Taking Uncle Bob’s quote above, flipping it on its head and thinking from an embedded perspective, we could say the following:

Static things are more predictable and performant than dynamic things, so when you want that predictability and performance, and you can afford being less flexible, stay static. If you can’t afford it, go dynamic (with much care if you are working on safety-critical systems).

I don’t want to leave you with the impression that dynamic allocations should never be used in embedded systems. There are cases where they can be very useful, with little to no drawbacks.

Here are a couple of good ways to use dynamic memory allocation in embedded systems, and the situations where they might be useful.

• Allocating memory only at the start of the program and never de-allocating the memory

This can be useful if there is some configuration our device accesses every time it is started, and this configuration can change based on the model of the device or external conditions.
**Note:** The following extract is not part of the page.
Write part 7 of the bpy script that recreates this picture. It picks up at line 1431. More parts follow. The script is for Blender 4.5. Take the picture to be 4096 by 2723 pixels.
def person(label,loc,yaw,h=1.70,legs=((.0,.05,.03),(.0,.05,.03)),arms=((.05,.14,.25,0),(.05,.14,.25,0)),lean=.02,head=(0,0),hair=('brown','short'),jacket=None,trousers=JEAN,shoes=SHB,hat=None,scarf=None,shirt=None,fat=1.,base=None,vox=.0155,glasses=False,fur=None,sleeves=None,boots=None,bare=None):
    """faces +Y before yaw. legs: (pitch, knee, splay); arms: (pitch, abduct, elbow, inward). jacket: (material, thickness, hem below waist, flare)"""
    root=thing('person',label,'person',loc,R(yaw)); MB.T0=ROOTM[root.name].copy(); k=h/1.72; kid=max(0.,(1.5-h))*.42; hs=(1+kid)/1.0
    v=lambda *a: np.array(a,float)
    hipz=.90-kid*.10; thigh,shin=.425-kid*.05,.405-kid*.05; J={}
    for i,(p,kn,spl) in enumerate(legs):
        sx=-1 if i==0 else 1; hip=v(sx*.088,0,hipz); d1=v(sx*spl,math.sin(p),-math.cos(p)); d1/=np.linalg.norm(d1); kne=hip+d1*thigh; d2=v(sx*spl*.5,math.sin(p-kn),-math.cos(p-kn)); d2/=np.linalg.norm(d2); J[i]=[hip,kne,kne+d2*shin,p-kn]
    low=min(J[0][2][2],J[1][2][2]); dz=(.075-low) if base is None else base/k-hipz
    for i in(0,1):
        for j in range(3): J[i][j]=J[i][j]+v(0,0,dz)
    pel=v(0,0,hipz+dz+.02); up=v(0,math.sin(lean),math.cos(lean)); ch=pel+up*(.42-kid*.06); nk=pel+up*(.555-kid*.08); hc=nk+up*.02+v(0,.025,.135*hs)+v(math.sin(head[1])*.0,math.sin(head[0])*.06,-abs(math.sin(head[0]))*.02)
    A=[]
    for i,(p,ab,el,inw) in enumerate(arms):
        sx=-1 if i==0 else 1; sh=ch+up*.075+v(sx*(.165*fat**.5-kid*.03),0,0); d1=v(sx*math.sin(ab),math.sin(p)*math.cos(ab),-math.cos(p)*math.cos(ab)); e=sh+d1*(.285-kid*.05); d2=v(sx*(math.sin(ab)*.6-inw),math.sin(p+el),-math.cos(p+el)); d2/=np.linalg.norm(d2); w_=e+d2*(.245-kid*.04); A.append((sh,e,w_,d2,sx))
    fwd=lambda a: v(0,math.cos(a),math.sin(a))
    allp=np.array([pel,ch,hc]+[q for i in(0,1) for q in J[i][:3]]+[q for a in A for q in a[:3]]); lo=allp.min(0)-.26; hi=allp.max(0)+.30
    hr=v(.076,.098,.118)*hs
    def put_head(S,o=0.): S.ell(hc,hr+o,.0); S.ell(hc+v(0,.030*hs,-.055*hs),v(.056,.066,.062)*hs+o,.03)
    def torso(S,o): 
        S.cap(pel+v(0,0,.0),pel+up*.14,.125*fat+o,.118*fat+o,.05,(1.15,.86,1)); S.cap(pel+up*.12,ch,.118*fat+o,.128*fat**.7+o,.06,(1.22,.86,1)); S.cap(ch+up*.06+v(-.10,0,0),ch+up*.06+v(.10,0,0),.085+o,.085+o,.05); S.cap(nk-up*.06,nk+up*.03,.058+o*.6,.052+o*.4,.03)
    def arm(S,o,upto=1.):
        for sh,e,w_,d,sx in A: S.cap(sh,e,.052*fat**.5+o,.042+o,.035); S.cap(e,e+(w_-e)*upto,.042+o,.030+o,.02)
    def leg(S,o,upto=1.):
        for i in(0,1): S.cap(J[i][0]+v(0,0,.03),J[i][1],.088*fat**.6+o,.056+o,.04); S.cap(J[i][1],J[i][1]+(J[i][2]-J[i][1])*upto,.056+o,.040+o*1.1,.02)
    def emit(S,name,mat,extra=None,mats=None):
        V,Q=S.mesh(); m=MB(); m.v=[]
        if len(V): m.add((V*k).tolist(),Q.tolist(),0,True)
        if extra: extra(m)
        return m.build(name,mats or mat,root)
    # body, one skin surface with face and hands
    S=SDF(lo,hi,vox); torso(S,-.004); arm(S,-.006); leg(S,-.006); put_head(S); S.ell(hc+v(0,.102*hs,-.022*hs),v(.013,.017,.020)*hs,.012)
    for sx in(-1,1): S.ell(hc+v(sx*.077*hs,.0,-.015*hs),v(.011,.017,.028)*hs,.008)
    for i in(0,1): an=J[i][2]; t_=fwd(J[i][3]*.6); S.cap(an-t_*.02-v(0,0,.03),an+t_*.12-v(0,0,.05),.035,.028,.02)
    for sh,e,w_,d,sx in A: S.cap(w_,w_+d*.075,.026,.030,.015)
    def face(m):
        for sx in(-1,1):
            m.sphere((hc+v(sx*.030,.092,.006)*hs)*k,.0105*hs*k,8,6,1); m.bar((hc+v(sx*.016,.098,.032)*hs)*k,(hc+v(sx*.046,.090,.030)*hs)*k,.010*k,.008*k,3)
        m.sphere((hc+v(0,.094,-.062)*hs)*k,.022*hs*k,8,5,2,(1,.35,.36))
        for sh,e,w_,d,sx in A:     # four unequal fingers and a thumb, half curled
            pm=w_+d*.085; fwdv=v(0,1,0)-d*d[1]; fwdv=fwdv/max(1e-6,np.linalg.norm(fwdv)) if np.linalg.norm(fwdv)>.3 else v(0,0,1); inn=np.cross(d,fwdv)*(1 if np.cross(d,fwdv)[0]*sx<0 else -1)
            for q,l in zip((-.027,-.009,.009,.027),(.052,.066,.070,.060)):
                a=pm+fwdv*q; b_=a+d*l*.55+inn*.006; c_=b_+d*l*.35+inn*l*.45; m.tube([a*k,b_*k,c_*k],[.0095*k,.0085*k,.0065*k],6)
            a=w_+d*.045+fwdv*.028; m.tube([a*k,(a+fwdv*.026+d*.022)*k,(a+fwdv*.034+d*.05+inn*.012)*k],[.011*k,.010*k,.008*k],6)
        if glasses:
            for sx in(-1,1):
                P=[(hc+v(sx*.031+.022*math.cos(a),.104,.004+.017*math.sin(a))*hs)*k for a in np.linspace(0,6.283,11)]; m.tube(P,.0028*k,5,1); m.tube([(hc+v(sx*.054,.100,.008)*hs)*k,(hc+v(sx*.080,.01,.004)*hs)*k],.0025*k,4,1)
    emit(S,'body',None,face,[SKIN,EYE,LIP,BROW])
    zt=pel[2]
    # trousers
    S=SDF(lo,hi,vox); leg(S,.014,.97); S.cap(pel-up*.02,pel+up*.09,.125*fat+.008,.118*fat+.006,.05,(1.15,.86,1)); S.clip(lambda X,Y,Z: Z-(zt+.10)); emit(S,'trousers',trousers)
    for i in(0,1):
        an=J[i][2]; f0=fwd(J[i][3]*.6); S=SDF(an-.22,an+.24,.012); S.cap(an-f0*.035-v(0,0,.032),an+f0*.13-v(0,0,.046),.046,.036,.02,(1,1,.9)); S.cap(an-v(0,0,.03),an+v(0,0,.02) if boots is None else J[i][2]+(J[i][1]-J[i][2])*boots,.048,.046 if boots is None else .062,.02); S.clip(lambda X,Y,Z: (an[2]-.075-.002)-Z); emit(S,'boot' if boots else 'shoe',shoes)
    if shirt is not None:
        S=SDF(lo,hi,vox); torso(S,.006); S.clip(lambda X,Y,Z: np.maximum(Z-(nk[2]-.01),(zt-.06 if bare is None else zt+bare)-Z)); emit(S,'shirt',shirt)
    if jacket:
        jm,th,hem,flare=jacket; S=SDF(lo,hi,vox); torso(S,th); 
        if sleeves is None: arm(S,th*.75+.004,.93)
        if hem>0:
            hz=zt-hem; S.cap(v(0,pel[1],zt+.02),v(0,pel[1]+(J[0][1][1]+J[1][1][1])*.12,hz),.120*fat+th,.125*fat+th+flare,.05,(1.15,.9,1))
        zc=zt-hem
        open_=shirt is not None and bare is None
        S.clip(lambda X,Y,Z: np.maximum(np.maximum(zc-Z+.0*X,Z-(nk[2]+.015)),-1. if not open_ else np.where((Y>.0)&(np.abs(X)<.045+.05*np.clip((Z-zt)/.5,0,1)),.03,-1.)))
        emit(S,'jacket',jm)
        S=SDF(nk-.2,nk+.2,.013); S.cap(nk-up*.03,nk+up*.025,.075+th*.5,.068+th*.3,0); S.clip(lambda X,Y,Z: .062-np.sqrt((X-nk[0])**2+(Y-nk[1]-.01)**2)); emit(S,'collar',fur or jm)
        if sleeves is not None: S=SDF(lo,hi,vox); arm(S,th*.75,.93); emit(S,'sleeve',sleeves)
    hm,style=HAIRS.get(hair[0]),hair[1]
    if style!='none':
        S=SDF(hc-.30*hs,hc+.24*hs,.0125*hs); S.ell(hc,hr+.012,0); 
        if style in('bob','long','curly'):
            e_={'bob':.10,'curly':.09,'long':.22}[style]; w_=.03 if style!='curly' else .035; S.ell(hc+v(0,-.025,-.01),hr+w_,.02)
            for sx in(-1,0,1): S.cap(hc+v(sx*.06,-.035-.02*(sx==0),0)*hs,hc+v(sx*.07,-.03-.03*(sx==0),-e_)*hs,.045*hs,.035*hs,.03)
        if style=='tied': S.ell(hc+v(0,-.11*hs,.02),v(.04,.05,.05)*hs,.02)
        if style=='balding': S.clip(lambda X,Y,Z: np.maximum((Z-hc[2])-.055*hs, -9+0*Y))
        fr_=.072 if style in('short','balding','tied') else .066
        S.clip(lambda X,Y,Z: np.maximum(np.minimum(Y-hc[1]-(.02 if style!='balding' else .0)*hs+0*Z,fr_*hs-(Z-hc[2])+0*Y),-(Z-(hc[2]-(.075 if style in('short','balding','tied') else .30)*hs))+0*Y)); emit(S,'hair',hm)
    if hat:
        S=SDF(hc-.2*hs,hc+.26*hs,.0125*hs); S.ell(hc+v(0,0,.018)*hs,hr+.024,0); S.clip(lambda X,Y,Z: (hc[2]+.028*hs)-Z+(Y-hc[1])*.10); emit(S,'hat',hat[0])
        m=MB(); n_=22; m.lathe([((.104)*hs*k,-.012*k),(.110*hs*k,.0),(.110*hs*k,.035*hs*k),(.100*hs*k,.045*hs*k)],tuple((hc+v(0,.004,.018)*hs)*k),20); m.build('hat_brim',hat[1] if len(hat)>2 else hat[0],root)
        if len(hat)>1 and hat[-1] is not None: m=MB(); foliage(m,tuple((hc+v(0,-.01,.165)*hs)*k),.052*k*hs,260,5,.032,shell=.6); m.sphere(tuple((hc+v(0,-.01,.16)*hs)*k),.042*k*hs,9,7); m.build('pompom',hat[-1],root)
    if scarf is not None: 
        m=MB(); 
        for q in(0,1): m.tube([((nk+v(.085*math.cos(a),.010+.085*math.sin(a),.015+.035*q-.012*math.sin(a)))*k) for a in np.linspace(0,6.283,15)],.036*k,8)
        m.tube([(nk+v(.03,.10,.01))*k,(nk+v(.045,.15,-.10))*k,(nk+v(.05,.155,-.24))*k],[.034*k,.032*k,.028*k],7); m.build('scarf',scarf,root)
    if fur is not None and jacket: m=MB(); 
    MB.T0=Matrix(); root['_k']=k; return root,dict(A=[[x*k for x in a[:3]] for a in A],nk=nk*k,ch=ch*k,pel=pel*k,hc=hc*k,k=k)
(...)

Of course, as we pointed out earlier, the memory used in dynamic allocation is just memory and is limited, so we could just pre-allocate statically the maximum possible amount of memory reserved for dynamic allocation and use only what is required by the configuration. But if there are different types of data that need to be allocated, using dynamic allocations will make our code cleaner.

We just have to make sure that the configuration won’t require more memory than what we have available, since that would cause the allocation to fail.

• Allocating memory at the start of the program to do some initial setup, then de-allocating it, and allocating it again for other stuff before executing the program tasks

This is kind of a special version of the previous situation, but it in this case dynamic memory allocation brings the extra benefit of allowing us to re-use memory, helping with memory-constrained devices.

This situation won’t apply to most applications, but if you have a device that has some initial setup stage that requires a lot of memory that won’t be used again after the setup, dynamic allocation can be your only resort.